Saturday, May 17, 2008

Leonard, Lady Defender

Men can be serious douche bags sometimes.

I had been talking to her most of the night. A coworker of mine I sometimes see at the The Bar. I'll admit, I find her to be very attractive, and she's sweet and cool. She's also a good deal younger than me; not that I find the actual number of someone's age to be all that telling after a certain point. But she also seems young in terms of life experiences, from what I can tell, and also doesn't exactly seem to hold her liquor all that well. Ah, I remember my first bar year fondly. Or don't remember it all that well, and had to be filled in on the sordid details the next day, which usually meant I had to apologize to someone. To be that young again... sorry, I don't think I want to relive my twenties ever again.

It didn't help the douche bag she was there with was feeding her shots all night. And he was a douche bag, and he didn't seem too happy she was talking to me most of the evening. Same with another coworker who was also hanging out with us, who periodically swooped in like a vulture to win the other coveted seat next to her. As well as the four foreign dudes that tried to literally grab her as we left the bar, one of which I exchanged some heated words with, and was ready to punch in the face for his not-so-nice comments. Or the guy we passed on the walk home that told her she was beautiful and sexy, so I pretended to be her boyfriend, holding her hand as we walked on.

Granted, I probably didn't look like a knight in shining armor either, hanging out with her most of the evening, some of the regulars flashing me looks with raised eyebrows and smiles, the "you're gonna get some tonight" look...

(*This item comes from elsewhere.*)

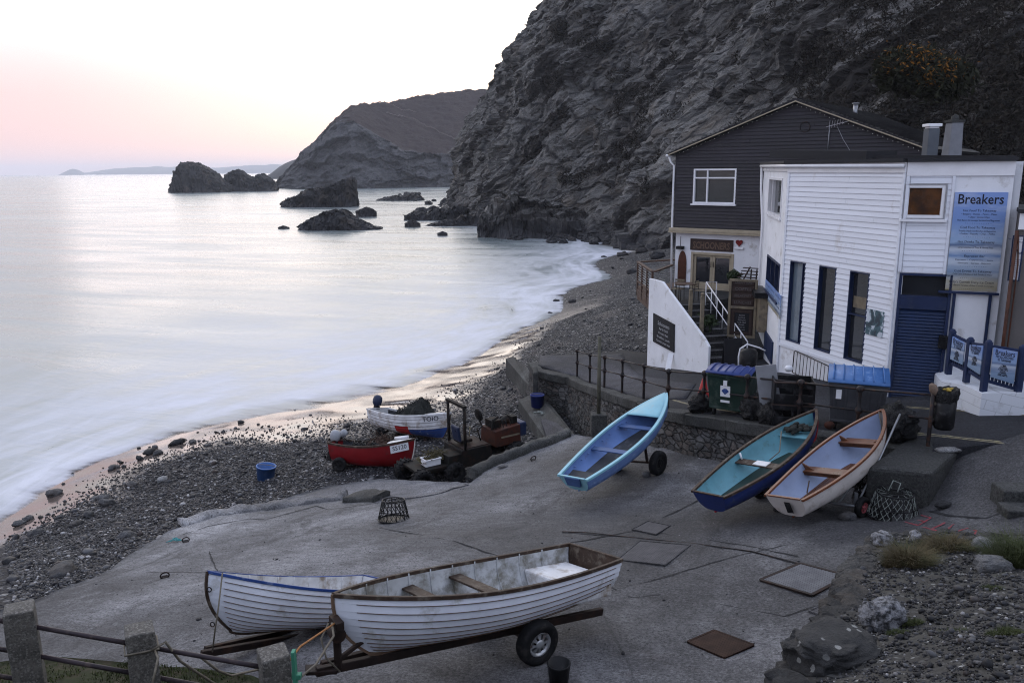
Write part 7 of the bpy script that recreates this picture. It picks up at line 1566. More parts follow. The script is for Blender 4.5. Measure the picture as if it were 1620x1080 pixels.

And in fact, yes, certain thoughts did come to mind, to be honest and fair. She is attractive. But I do fancy myself an honorable gentleman. And I do have a slight crush on her, but alas, she's a youngin'. I wouldn't take advantage of any lady totally obliterated on the sauce.

I did end up carrying her home, as at one point she stumbled and fell into a bed of flowers, thus turning her ankle. I felt bad. So I lay down next to her, and we sat there for a while, as people passed by and inquired if we needed assistance.

Unfortunately she lives a ways out, and with the turned ankle I offered my place as a good resting area. In which I did selfishly offer her my bed, because I still have this compelling need for company, and human contact. Though I had to fight some urges, we didn't make out. Which I'm glad for. And instead cuddled up and slept, which can sometimes be so much more rewarding than any other kind of action to be had.

But ugh, there was something in the air last night. People, mostly the men folk, were acting like crazed, horny lunatics.

...

We met for coffee, despite many friend's warnings and advice. And though I had been preparing a list of things I wanted to say, somehow the subject of the past did not come up. I'm still angry about a lot of the things that happened, and almost felt let down after we parted. I got all worked up for nothing. But that was probably for the best. Angry words wouldn't really make me feel all that better in the long run.

Instead we just talked. Small talk. I suppose it was all right. A little awkward.

I just wish I didn't have those little emotional relapses I'm prone to. I can be pretty masochistic when it comes to the emotions. I'm a sucker for pain.

So then I drove the demons out with the usual remedy, whiskey and beer and good friends at the The Bar.

One of these days I'll stop going out all the time. Its really hurting my body.

...

I had a productive day yesterday. I finally opened a savings account. And I'm proud of myself. Then I bought some cd's and had a beer at the Cafe while I wrote some lyrics and enjoyed the sunshine.

I'm thinking about rearranging my room tonight or tomorrow. I think I actually want to make some sort of desk situation, like a work space, instead of doing everything in my tiny room on my bed. Especially the eating thing. Yeah, I eat in bed. Gotta snap out of that habit.